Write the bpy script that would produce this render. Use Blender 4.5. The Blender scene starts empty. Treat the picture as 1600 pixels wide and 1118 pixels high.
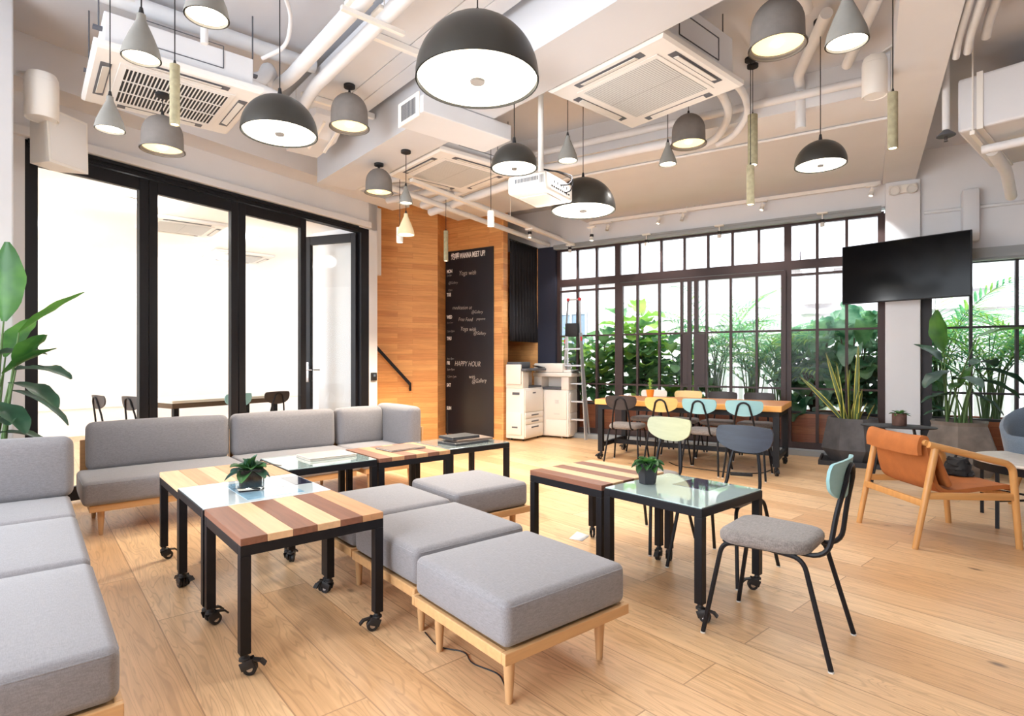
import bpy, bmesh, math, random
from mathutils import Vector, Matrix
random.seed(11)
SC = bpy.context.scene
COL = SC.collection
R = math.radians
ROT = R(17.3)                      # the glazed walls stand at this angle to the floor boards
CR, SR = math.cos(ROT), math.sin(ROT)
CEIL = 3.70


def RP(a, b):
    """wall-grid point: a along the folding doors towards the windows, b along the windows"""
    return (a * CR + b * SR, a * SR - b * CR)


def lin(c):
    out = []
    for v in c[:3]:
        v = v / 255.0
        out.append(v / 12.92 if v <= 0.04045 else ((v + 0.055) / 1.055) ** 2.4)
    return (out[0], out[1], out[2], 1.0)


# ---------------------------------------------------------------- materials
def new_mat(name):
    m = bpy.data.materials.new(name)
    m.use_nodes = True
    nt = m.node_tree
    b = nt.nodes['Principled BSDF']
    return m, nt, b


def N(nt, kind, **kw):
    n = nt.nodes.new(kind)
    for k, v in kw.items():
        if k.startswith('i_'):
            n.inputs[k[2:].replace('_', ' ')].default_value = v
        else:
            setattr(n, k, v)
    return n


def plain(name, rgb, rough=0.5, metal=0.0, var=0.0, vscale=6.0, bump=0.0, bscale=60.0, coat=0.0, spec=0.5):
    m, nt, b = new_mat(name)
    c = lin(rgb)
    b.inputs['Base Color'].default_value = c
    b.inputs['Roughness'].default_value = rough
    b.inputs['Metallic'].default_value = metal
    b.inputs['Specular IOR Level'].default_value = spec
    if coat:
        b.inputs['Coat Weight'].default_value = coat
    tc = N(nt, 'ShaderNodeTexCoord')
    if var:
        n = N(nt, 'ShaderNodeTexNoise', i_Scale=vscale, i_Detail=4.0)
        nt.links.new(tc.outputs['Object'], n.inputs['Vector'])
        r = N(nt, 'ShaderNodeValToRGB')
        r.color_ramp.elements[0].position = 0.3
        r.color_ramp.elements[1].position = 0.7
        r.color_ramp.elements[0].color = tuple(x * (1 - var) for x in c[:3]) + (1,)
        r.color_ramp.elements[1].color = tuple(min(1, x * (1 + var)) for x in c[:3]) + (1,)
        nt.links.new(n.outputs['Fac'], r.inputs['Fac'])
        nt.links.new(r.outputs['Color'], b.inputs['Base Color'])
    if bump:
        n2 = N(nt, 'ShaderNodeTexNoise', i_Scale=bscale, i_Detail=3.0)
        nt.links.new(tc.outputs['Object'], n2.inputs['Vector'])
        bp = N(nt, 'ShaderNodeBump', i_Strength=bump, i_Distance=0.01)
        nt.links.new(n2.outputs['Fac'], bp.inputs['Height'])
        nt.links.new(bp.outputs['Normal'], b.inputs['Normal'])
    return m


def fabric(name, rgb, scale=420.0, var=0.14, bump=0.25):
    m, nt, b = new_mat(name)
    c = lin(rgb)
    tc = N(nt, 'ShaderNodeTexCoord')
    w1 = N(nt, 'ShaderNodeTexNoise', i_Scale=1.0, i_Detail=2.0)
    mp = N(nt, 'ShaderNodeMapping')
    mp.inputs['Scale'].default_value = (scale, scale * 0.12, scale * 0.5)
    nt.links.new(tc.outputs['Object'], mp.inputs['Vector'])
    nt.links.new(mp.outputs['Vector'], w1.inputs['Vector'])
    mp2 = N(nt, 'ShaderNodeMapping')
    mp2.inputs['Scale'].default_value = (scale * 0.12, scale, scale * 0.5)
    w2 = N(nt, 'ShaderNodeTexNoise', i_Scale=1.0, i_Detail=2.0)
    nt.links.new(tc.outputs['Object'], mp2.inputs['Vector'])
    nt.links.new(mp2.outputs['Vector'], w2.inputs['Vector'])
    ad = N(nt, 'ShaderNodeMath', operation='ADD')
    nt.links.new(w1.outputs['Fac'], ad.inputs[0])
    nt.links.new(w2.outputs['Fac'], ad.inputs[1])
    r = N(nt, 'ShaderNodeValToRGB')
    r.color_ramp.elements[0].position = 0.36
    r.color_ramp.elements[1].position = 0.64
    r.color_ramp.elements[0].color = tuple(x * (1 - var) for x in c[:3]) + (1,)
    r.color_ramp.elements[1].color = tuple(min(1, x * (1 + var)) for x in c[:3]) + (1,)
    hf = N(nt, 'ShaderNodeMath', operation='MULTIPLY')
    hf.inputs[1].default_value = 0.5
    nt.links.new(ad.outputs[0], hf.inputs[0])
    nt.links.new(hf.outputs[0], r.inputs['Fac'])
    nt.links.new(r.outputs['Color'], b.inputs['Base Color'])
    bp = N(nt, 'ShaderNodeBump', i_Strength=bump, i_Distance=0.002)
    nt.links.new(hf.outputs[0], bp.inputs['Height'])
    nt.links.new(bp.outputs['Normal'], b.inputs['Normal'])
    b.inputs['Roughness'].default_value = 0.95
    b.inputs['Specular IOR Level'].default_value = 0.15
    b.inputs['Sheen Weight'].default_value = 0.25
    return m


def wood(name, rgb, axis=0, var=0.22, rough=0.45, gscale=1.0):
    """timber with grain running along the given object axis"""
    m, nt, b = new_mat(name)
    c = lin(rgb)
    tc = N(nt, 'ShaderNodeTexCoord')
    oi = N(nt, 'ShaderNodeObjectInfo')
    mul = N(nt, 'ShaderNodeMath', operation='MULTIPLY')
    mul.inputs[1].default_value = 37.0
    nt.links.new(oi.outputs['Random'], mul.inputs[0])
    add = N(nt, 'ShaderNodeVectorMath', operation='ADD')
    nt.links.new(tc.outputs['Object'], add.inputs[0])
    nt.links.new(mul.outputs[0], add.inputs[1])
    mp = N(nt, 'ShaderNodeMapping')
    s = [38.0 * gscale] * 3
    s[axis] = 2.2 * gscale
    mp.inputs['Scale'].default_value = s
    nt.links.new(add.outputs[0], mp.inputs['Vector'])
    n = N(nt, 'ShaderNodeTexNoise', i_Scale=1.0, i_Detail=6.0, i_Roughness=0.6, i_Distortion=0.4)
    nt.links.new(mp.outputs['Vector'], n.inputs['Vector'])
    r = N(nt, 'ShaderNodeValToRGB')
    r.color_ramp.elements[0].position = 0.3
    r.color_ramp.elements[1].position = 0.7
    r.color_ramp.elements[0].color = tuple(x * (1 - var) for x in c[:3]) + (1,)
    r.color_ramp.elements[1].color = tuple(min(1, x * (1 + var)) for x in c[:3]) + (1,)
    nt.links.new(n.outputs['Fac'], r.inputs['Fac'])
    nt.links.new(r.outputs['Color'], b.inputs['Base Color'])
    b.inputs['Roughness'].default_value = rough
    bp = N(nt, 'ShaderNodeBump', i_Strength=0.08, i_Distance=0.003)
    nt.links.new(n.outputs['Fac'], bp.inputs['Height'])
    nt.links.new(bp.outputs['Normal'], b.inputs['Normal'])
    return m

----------

§ WHAT IS NEEDED:
Return nothing but the lines running from the start of the data to the line with "return (a * CR + b * SR, a * SR - b * CR)", please, both ends included and no pictures.

§ COMPLETE ANSWER:
Write the bpy script that would produce this render. Use Blender 4.5. The Blender scene starts empty. Treat the picture as 1600 pixels wide and 1118 pixels high.
import bpy, bmesh, math, random
from mathutils import Vector, Matrix
random.seed(11)
SC = bpy.context.scene
COL = SC.collection
R = math.radians
ROT = R(17.3)                      # the glazed walls stand at this angle to the floor boards
CR, SR = math.cos(ROT), math.sin(ROT)
CEIL = 3.70


def RP(a, b):
    """wall-grid point: a along the folding doors towards the windows, b along the windows"""
    return (a * CR + b * SR, a * SR - b * CR)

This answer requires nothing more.